What you should do: Hand back each line, unchanged, from the top down to the line where "SC.camera = cam" sits.

Dataset content:

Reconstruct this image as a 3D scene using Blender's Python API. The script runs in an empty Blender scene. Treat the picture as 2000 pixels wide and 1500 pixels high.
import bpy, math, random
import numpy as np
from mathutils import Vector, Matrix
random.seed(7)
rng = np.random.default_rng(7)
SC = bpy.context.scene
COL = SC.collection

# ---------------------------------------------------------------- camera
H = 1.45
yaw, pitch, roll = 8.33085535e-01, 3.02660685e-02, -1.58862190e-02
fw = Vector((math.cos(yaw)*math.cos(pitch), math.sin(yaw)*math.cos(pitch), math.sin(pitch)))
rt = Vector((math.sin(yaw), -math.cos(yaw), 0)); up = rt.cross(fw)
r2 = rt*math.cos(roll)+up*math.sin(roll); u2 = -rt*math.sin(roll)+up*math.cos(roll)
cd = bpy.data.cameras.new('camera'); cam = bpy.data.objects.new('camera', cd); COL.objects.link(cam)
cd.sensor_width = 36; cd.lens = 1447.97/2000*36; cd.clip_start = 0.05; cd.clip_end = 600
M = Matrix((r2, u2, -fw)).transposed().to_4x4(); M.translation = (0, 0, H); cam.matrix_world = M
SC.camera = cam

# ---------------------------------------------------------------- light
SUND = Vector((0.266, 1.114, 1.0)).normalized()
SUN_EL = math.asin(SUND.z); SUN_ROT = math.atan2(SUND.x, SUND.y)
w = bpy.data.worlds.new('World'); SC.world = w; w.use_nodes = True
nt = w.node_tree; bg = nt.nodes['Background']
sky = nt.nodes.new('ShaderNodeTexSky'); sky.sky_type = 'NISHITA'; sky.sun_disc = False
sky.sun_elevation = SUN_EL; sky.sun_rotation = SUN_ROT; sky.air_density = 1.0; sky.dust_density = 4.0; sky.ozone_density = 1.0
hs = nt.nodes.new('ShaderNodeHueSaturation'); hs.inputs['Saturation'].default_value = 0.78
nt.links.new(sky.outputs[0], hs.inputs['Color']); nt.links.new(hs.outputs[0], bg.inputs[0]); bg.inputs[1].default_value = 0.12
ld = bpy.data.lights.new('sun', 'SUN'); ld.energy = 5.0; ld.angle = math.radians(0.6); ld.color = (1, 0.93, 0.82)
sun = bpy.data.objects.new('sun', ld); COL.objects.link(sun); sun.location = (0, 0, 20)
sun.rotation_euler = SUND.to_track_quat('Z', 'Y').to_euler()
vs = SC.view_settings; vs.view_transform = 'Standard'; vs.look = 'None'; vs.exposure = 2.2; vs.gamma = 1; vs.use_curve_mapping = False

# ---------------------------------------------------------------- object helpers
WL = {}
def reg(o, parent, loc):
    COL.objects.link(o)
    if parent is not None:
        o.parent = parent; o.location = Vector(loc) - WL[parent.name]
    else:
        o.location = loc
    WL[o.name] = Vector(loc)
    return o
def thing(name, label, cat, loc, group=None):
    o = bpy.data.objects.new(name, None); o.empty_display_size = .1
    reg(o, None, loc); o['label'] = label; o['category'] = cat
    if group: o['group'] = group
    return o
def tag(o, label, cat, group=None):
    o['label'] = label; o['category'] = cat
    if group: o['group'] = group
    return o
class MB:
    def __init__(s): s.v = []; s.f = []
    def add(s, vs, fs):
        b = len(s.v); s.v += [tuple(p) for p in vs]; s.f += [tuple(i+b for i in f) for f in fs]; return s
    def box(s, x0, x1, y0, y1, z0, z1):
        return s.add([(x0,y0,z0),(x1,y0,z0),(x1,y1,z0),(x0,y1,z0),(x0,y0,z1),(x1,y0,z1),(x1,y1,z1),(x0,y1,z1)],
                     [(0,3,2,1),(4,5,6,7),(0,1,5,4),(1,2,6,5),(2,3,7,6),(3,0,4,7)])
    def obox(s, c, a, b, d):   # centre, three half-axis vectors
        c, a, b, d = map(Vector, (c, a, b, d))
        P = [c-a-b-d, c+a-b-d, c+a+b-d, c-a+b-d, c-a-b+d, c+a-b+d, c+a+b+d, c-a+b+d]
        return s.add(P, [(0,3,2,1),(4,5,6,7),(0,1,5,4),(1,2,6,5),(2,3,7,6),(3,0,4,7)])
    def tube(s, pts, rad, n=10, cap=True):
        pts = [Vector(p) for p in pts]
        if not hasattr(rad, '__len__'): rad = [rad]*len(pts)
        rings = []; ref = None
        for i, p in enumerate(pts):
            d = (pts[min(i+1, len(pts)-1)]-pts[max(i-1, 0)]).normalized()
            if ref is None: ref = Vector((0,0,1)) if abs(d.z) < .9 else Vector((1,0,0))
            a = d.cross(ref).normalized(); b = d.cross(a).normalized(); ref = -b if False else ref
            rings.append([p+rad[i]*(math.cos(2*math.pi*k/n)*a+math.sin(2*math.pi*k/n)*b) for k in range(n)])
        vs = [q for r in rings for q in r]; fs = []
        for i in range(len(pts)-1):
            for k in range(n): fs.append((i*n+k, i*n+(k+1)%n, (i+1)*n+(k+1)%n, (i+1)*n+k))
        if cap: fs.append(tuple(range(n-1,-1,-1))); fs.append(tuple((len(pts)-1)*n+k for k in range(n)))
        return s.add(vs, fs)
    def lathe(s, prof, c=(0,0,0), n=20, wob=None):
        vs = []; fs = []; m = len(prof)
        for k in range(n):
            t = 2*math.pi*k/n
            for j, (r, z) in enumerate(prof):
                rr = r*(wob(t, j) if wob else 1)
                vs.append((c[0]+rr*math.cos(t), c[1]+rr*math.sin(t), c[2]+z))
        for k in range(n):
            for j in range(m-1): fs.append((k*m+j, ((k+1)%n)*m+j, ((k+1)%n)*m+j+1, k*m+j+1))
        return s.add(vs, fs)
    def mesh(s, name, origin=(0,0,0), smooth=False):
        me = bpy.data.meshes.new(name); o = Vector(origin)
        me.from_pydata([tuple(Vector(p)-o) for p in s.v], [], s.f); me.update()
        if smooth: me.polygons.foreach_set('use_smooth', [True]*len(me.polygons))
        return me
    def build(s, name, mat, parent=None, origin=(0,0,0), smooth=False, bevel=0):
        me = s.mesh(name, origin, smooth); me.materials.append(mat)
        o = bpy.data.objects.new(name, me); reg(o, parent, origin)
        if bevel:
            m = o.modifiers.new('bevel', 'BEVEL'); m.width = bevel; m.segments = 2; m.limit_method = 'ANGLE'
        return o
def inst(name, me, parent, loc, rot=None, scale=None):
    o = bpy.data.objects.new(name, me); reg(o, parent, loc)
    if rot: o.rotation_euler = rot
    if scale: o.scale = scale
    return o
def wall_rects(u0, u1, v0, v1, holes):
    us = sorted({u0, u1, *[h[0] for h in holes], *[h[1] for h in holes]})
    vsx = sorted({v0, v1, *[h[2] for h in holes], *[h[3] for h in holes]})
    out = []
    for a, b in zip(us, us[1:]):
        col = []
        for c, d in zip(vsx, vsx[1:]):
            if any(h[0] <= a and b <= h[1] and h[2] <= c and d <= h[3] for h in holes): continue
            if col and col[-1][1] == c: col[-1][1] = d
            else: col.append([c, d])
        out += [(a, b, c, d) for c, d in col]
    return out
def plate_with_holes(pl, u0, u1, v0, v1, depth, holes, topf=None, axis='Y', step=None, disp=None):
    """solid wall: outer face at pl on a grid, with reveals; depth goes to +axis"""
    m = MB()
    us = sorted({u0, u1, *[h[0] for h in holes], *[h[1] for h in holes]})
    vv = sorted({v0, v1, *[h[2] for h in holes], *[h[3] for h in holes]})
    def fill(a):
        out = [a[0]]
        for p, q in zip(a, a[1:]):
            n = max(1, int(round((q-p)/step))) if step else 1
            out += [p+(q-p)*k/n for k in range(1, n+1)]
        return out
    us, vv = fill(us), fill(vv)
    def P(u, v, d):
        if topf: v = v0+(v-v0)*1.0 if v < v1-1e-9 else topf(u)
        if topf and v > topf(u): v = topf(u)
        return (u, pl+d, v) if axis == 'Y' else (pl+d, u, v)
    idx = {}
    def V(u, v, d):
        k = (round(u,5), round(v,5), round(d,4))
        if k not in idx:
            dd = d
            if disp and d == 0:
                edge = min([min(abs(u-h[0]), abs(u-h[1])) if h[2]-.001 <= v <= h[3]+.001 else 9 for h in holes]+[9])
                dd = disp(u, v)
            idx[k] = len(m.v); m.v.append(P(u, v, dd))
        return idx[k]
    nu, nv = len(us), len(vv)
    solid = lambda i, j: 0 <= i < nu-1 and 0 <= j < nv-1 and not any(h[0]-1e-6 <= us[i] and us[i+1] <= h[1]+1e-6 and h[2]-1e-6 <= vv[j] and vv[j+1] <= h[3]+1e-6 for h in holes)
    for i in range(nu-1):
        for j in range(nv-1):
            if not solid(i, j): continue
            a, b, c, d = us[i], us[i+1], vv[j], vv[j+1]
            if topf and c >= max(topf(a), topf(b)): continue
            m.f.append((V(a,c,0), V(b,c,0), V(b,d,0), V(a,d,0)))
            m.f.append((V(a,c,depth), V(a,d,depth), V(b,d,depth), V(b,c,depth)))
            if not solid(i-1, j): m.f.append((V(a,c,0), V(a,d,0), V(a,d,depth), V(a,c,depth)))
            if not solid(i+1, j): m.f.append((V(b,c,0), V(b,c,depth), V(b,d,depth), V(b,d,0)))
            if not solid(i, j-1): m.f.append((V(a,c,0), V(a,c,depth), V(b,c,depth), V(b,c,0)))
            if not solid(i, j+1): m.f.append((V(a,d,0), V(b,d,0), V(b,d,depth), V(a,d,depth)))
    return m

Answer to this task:
Reconstruct this image as a 3D scene using Blender's Python API. The script runs in an empty Blender scene. Treat the picture as 2000 pixels wide and 1500 pixels high.
import bpy, math, random
import numpy as np
from mathutils import Vector, Matrix
random.seed(7)
rng = np.random.default_rng(7)
SC = bpy.context.scene
COL = SC.collection

# ---------------------------------------------------------------- camera
H = 1.45
yaw, pitch, roll = 8.33085535e-01, 3.02660685e-02, -1.58862190e-02
fw = Vector((math.cos(yaw)*math.cos(pitch), math.sin(yaw)*math.cos(pitch), math.sin(pitch)))
rt = Vector((math.sin(yaw), -math.cos(yaw), 0)); up = rt.cross(fw)
r2 = rt*math.cos(roll)+up*math.sin(roll); u2 = -rt*math.sin(roll)+up*math.cos(roll)
cd = bpy.data.cameras.new('camera'); cam = bpy.data.objects.new('camera', cd); COL.objects.link(cam)
cd.sensor_width = 36; cd.lens = 1447.97/2000*36; cd.clip_start = 0.05; cd.clip_end = 600
M = Matrix((r2, u2, -fw)).transposed().to_4x4(); M.translation = (0, 0, H); cam.matrix_world = M
SC.camera = cam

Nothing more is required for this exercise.